American manufacturing, re-energized

American manufacturing, re-energized

Jul 22, 2016

By Mark Perry, U.S. News

Thanks to shale gas, U.S. manufacturing is at its strongest profitability in a generation.

Think the days of U.S. manufacturing are numbered and that our nation’s economy is becoming so-called service-based? Not so fast. In fact, U.S. manufacturing has been at the forefront of the nation’s economic recovery with strong growth in output and employment, and a large part of the reason is an abundance of low-cost natural gas due to America’s shale revolution.

Thanks to the power of innovative fracking technology and an abundance of shale gas, the United States has the lowest natural gas prices in the world, giving our energy-intensive industries a global cost advantage. In May, U.S. natural gas prices of less than $2 per mmbtus (only $1.78 in some markets) were less than half of gas prices in Europe ($4.30); Asia and India ($4.50); and South America ($4.75).

The impact of the shale revolution is profound because the economic growth it continues to produce is not confined to any single region of the U.S. Cheap natural gas is strengthening energy security across the country and is fueling a resurgence in manufacturing – particularly the most energy-intensive industrial products, such as iron and steel, bulk chemicals, petrochemicals, plastics, cement, petroleum refining, glass, paper and food products.

Those claims that America doesn’t produce anything anymore just aren’t true. According to the Bureau of Economic Analysis, U.S. manufacturing output reached an all-time high of $2.17 trillion in 2015, making last year the best in at least a generation by all relevant measures of economic performance: output growth, employment gains and profits. In fact, today the U.S is the world’s number two manufacturing nation, ranking behind only China. Also, consider that in 2014, the U.S. produced more manufacturing output than the combined output of Germany, South Korea, India, Italy and France.

Another reason for the resurgence of U.S. manufacturing: lower electricity prices. Adjusted for inflation, the cost of electricity to industrial users in the U.S. is lower this year than almost any year in history. Compared to 2008 in the early days of the shale revolution, industrial electricity prices are 17 percent lower today. That’s because virtually every new power plant constructed in recent years has been fueled with natural gas. Gas plants are relatively inexpensive to build, and gas prices are projected to remain low for many decades.

We are also seeing an erosion of China’s manufacturing cost advantages, especially for wages, which have been rising annually at an average rate of 12 percent. As a result, manufacturing production has started to return to the United States from China and other low-wage countries, reversing a decade-long trend of outsourcing production overseas. This trend can be summed up in one word: reshoring.
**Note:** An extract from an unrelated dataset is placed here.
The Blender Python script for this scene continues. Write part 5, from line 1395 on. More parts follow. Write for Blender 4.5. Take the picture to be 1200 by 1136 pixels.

Nowhere are these changes more evident than in the dramatic turnabout in manufacturing employment. Until a few years ago, manufacturing employment in the U.S. had been on a steady and gradual decline since the peak of 19.5 million jobs in 1979, largely due to improvements in technology that allowed manufacturing output to steadily increase to recent record highs, using fewer and fewer workers. The decline in factory workers accelerated during the 2008 recession and then stabilized in early 2010. Since then, manufacturing employment from 2011 to 2015 has increased by 789,000 workers, which is the largest five-year job increase in factory jobs going back to the mid-1980s.

Starting in 2010, U.S. manufacturers have experienced an unprecedented boom, with annual profits above $500 billion in each of the last six years. Based on what is arguably the best measure of the health of the U.S. manufacturing sector – after-tax profits – the industry has been doing better over the last six years than in almost any other comparable period in history. And that’s especially impressive considering the intense global competition from countries with lower labor costs such as China, South Korea and Brazil.

The bottom line is that America’s abundant and low-cost natural gas and electricity have more than offset higher labor costs in the U.S. and have contributed to the strongest profitability in a generation or more for U.S. manufacturers. Within three years, and possibly even sooner, it will be cheaper for most U.S. companies to manufacture goods for the American market at home, compared to producing those same goods in Asia. As the overseas cost advantage disappears, the return of manufacturing production to the United States has the potential to create as many as 3 million new jobs over the next decade. And for many of those jobs and for the strength, vitality and profitability of U.S. manufacturing, we can thank America’s amazing shale revolution.